◆ THE REQUEST ◆
Write out the listing below again, precisely as it is given.

◆ INFORMATION PROVIDED ◆
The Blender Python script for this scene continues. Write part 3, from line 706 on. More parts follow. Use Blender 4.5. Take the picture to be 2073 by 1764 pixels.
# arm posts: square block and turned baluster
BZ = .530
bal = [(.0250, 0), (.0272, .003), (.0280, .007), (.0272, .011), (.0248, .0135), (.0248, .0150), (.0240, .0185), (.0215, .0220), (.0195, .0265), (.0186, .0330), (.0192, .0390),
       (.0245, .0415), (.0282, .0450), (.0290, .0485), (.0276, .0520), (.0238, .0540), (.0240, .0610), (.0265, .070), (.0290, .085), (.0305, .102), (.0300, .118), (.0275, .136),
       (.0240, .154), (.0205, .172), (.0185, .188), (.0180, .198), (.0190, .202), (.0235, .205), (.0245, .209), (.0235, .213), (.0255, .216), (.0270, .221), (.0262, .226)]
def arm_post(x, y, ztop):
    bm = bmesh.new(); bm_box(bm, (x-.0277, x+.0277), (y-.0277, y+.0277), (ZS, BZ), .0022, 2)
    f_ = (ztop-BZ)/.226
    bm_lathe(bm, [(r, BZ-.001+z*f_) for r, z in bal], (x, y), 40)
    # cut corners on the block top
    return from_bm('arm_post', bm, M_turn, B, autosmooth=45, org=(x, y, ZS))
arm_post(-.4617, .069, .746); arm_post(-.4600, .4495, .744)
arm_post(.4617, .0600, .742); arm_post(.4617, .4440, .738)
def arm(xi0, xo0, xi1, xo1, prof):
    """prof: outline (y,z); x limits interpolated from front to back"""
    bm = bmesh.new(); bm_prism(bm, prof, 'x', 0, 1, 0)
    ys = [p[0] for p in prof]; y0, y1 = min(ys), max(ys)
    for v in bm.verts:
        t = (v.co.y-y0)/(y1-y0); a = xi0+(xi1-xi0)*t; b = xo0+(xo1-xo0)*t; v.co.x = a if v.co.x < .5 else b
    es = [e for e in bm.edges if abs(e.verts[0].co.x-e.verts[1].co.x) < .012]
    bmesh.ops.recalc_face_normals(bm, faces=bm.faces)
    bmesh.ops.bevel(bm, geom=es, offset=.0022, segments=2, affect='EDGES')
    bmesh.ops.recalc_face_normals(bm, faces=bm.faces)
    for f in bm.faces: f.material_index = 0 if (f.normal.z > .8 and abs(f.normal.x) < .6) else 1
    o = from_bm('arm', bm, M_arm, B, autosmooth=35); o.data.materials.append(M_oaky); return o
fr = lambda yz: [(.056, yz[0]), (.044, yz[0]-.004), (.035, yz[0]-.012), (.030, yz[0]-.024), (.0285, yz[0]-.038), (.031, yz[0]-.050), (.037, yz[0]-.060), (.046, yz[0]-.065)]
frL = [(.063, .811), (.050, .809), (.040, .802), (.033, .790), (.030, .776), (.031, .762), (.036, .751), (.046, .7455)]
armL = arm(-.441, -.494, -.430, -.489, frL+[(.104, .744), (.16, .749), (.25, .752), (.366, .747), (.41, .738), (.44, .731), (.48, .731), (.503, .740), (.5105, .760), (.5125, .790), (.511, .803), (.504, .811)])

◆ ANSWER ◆
The Blender Python script for this scene continues. Write part 3, from line 706 on. More parts follow. Use Blender 4.5. Take the picture to be 2073 by 1764 pixels.
# arm posts: square block and turned baluster
BZ = .530
bal = [(.0250, 0), (.0272, .003), (.0280, .007), (.0272, .011), (.0248, .0135), (.0248, .0150), (.0240, .0185), (.0215, .0220), (.0195, .0265), (.0186, .0330), (.0192, .0390),
       (.0245, .0415), (.0282, .0450), (.0290, .0485), (.0276, .0520), (.0238, .0540), (.0240, .0610), (.0265, .070), (.0290, .085), (.0305, .102), (.0300, .118), (.0275, .136),
       (.0240, .154), (.0205, .172), (.0185, .188), (.0180, .198), (.0190, .202), (.0235, .205), (.0245, .209), (.0235, .213), (.0255, .216), (.0270, .221), (.0262, .226)]
def arm_post(x, y, ztop):
    bm = bmesh.new(); bm_box(bm, (x-.0277, x+.0277), (y-.0277, y+.0277), (ZS, BZ), .0022, 2)
    f_ = (ztop-BZ)/.226
    bm_lathe(bm, [(r, BZ-.001+z*f_) for r, z in bal], (x, y), 40)
    # cut corners on the block top
    return from_bm('arm_post', bm, M_turn, B, autosmooth=45, org=(x, y, ZS))
arm_post(-.4617, .069, .746); arm_post(-.4600, .4495, .744)
arm_post(.4617, .0600, .742); arm_post(.4617, .4440, .738)
def arm(xi0, xo0, xi1, xo1, prof):
    """prof: outline (y,z); x limits interpolated from front to back"""
    bm = bmesh.new(); bm_prism(bm, prof, 'x', 0, 1, 0)
    ys = [p[0] for p in prof]; y0, y1 = min(ys), max(ys)
    for v in bm.verts:
        t = (v.co.y-y0)/(y1-y0); a = xi0+(xi1-xi0)*t; b = xo0+(xo1-xo0)*t; v.co.x = a if v.co.x < .5 else b
    es = [e for e in bm.edges if abs(e.verts[0].co.x-e.verts[1].co.x) < .012]
    bmesh.ops.recalc_face_normals(bm, faces=bm.faces)
    bmesh.ops.bevel(bm, geom=es, offset=.0022, segments=2, affect='EDGES')
    bmesh.ops.recalc_face_normals(bm, faces=bm.faces)
    for f in bm.faces: f.material_index = 0 if (f.normal.z > .8 and abs(f.normal.x) < .6) else 1
    o = from_bm('arm', bm, M_arm, B, autosmooth=35); o.data.materials.append(M_oaky); return o
fr = lambda yz: [(.056, yz[0]), (.044, yz[0]-.004), (.035, yz[0]-.012), (.030, yz[0]-.024), (.0285, yz[0]-.038), (.031, yz[0]-.050), (.037, yz[0]-.060), (.046, yz[0]-.065)]
frL = [(.063, .811), (.050, .809), (.040, .802), (.033, .790), (.030, .776), (.031, .762), (.036, .751), (.046, .7455)]
armL = arm(-.441, -.494, -.430, -.489, frL+[(.104, .744), (.16, .749), (.25, .752), (.366, .747), (.41, .738), (.44, .731), (.48, .731), (.503, .740), (.5105, .760), (.5125, .790), (.511, .803), (.504, .811)])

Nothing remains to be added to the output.